Entries provided >>
-----
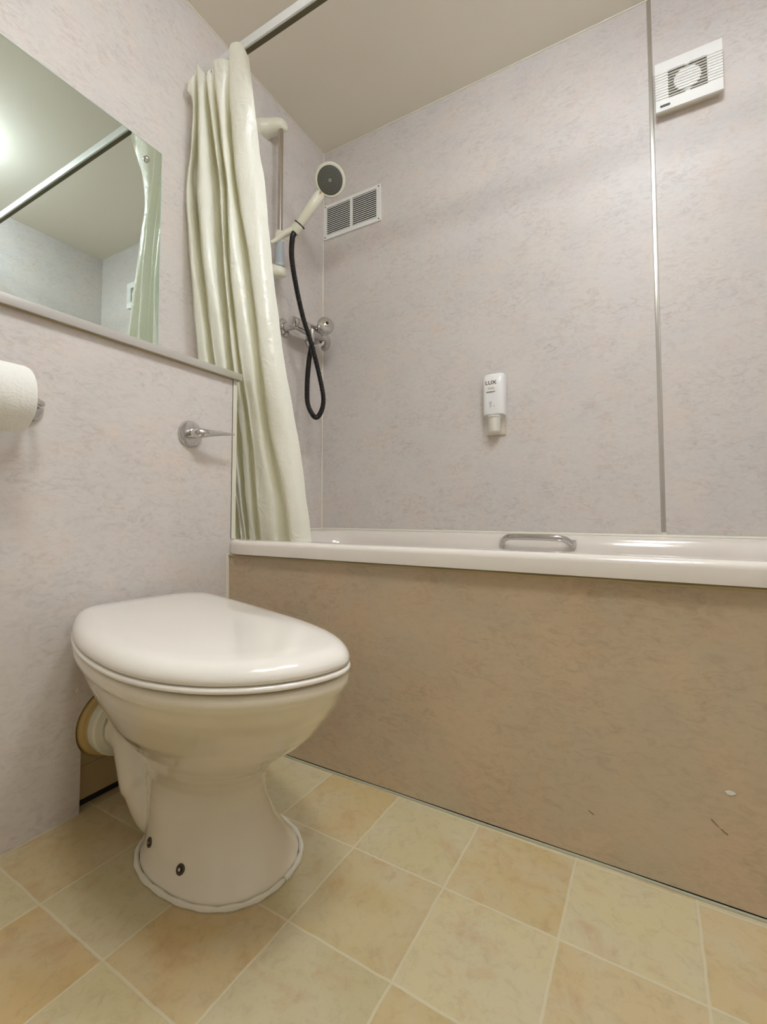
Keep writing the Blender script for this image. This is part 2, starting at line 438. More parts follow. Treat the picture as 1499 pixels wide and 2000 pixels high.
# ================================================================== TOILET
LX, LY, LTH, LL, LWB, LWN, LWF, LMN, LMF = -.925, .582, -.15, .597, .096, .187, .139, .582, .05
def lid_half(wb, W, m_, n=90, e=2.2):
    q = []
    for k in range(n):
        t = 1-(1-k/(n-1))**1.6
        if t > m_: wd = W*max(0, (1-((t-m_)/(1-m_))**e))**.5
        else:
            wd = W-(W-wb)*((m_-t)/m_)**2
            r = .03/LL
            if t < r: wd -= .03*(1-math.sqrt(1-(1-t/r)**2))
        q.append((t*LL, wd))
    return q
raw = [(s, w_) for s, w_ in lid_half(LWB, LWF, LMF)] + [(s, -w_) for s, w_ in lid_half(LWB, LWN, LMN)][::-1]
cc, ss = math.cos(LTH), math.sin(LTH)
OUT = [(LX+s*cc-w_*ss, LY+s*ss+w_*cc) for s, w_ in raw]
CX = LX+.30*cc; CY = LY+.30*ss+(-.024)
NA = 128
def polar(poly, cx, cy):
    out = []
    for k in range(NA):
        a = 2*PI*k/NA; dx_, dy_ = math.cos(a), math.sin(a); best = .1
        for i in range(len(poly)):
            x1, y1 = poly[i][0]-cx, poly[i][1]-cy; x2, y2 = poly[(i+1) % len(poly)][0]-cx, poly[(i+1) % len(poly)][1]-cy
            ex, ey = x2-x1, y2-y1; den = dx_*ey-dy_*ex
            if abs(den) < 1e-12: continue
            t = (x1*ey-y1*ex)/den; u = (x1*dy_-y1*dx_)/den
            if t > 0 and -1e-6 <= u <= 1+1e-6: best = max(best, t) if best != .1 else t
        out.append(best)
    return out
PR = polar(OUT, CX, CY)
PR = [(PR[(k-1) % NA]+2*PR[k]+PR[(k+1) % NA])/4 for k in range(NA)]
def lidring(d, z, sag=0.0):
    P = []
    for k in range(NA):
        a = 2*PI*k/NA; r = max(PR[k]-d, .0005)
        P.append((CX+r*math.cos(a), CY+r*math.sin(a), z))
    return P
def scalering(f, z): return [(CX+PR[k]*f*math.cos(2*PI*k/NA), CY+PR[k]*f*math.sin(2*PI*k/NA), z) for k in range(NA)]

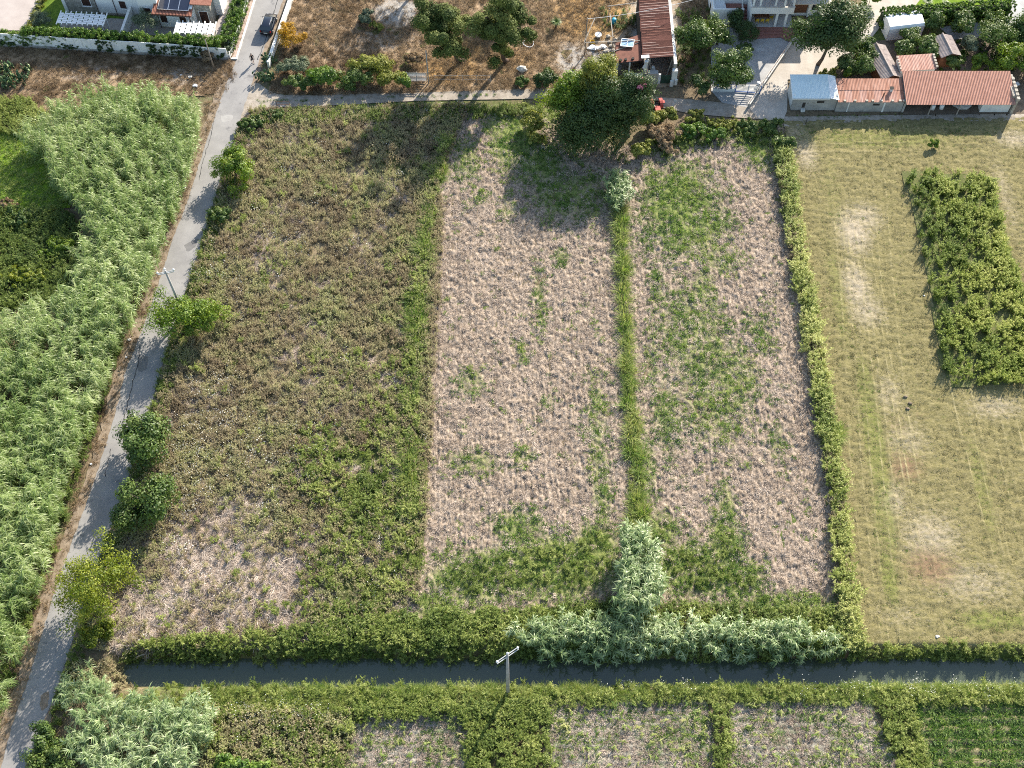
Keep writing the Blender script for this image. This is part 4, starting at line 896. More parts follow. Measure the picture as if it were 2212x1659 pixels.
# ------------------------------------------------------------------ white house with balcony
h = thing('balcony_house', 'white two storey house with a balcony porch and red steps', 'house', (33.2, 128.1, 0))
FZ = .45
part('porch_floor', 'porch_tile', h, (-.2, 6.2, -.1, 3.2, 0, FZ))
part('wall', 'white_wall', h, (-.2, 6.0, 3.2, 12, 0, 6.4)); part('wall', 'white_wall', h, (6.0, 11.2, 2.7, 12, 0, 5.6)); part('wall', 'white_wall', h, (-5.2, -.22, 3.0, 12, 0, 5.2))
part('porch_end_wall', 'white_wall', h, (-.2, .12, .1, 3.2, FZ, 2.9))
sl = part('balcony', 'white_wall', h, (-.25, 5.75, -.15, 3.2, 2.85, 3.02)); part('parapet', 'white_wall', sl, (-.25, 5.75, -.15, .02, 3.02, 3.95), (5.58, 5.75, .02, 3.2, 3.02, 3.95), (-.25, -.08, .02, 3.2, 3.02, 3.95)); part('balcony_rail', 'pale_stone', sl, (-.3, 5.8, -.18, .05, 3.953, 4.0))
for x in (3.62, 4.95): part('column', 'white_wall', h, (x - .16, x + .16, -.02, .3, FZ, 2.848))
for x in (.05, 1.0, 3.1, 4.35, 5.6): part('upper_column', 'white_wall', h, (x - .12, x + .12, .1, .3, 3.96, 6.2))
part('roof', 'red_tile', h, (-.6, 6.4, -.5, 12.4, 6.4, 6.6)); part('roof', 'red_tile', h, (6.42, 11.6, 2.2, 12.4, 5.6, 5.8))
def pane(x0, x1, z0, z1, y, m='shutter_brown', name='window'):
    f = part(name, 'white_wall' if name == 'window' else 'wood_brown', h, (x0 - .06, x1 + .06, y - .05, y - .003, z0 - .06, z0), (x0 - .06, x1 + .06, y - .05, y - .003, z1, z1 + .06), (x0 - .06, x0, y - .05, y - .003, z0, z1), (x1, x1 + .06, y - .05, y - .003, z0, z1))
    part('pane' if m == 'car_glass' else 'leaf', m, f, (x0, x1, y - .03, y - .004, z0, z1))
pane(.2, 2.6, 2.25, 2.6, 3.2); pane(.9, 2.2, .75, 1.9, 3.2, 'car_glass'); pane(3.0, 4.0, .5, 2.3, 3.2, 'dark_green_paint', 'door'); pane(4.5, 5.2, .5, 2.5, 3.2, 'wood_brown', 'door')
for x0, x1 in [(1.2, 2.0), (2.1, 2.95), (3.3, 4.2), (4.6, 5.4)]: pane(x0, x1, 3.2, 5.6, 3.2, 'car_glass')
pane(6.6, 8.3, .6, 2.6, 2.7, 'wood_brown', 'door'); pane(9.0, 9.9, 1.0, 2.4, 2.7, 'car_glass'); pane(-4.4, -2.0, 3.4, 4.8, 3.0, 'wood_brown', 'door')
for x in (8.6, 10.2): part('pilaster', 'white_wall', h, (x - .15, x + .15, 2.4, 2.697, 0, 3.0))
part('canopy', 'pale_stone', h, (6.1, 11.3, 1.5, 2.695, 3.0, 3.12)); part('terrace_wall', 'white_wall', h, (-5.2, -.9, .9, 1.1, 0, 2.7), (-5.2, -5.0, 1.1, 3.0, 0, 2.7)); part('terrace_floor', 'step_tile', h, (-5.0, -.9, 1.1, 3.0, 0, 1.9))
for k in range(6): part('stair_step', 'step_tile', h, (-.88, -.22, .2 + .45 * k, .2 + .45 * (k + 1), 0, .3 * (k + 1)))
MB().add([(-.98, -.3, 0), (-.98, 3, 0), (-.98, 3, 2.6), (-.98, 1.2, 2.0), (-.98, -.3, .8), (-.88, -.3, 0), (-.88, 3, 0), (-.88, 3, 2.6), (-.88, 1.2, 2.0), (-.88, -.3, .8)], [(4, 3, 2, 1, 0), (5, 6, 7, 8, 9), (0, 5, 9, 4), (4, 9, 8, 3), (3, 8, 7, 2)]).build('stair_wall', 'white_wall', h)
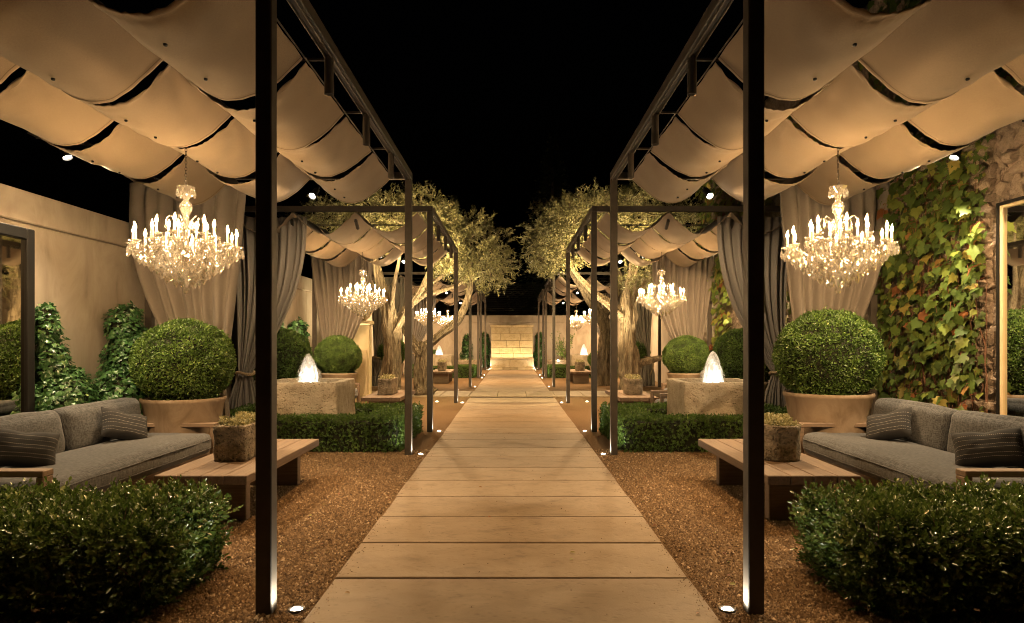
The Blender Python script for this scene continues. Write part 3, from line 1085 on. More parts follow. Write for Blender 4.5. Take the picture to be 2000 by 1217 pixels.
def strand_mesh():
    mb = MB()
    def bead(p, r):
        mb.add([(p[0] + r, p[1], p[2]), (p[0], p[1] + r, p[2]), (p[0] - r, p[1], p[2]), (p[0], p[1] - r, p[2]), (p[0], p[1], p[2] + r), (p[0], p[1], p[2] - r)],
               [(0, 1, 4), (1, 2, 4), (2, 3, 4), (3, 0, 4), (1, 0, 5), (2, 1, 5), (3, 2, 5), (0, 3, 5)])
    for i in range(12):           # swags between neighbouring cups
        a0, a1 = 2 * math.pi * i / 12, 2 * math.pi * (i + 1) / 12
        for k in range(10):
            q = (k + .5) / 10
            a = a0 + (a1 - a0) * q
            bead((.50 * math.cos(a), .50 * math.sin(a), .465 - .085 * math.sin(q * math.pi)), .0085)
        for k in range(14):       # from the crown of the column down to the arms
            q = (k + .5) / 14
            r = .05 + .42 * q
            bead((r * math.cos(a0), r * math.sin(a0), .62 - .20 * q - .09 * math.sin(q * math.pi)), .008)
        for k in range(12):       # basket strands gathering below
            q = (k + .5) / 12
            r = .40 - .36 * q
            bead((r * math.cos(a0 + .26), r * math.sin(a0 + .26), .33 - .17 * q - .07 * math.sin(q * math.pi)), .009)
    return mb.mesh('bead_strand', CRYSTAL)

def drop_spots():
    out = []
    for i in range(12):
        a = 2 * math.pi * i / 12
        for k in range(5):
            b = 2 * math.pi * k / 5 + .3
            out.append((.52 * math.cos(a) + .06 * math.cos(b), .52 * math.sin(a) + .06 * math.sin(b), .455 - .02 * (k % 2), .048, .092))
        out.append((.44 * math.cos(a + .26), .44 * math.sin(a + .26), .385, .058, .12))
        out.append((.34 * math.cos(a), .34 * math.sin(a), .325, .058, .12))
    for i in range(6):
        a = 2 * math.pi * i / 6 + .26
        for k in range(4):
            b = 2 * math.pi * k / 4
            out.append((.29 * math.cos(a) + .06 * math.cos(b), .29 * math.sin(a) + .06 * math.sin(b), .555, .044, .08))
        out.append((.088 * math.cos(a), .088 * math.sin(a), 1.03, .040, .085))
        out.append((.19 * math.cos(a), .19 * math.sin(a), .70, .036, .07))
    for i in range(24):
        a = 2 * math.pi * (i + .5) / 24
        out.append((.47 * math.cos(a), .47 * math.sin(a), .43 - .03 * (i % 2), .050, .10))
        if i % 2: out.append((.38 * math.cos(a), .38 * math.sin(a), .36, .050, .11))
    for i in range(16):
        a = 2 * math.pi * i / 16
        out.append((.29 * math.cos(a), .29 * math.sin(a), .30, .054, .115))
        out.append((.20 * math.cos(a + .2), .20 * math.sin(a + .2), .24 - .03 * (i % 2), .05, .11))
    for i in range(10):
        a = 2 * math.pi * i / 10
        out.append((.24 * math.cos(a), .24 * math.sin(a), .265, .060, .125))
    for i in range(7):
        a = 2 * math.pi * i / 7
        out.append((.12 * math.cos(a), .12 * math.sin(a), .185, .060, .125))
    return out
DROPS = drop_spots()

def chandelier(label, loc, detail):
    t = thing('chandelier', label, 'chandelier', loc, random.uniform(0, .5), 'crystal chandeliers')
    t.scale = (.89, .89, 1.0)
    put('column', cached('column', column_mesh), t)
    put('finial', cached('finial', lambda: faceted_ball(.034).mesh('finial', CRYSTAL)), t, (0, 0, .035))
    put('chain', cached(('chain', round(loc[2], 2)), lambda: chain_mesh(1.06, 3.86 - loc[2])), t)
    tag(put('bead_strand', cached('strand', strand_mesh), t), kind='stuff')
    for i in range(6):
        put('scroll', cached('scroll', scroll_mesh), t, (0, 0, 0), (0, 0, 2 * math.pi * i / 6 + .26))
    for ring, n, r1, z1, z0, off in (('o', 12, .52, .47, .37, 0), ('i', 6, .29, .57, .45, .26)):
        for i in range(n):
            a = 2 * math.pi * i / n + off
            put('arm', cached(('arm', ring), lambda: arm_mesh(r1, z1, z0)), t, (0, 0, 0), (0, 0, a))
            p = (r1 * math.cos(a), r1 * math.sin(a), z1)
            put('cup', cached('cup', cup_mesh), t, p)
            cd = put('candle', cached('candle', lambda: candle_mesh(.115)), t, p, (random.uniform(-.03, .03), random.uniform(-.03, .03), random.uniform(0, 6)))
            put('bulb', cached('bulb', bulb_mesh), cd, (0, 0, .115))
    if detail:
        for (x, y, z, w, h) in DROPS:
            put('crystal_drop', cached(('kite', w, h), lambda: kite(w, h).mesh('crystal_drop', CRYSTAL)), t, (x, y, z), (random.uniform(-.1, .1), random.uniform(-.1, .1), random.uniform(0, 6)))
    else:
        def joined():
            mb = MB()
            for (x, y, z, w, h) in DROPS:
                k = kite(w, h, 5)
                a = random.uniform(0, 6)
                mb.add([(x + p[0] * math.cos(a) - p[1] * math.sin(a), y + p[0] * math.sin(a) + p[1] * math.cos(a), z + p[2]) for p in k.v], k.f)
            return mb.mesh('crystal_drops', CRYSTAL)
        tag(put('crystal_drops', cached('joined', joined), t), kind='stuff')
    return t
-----
Stated task >>
Locate the word "script" in the records above, and return each line that has it.

Result of the exercise >>
Keep writing the Blender script for this image. This is part 2, starting at line 438. More parts follow. Treat the picture as 1499 pixels wide and 2000 pixels high.
Keep writing the Blender script for this image. This is part 4, starting at line 896. More parts follow. Measure the picture as if it were 2212x1659 pixels.
The Blender Python script for this scene continues. Write part 3, from line 1085 on. More parts follow. Write for Blender 4.5. Take the picture to be 2000 by 1217 pixels.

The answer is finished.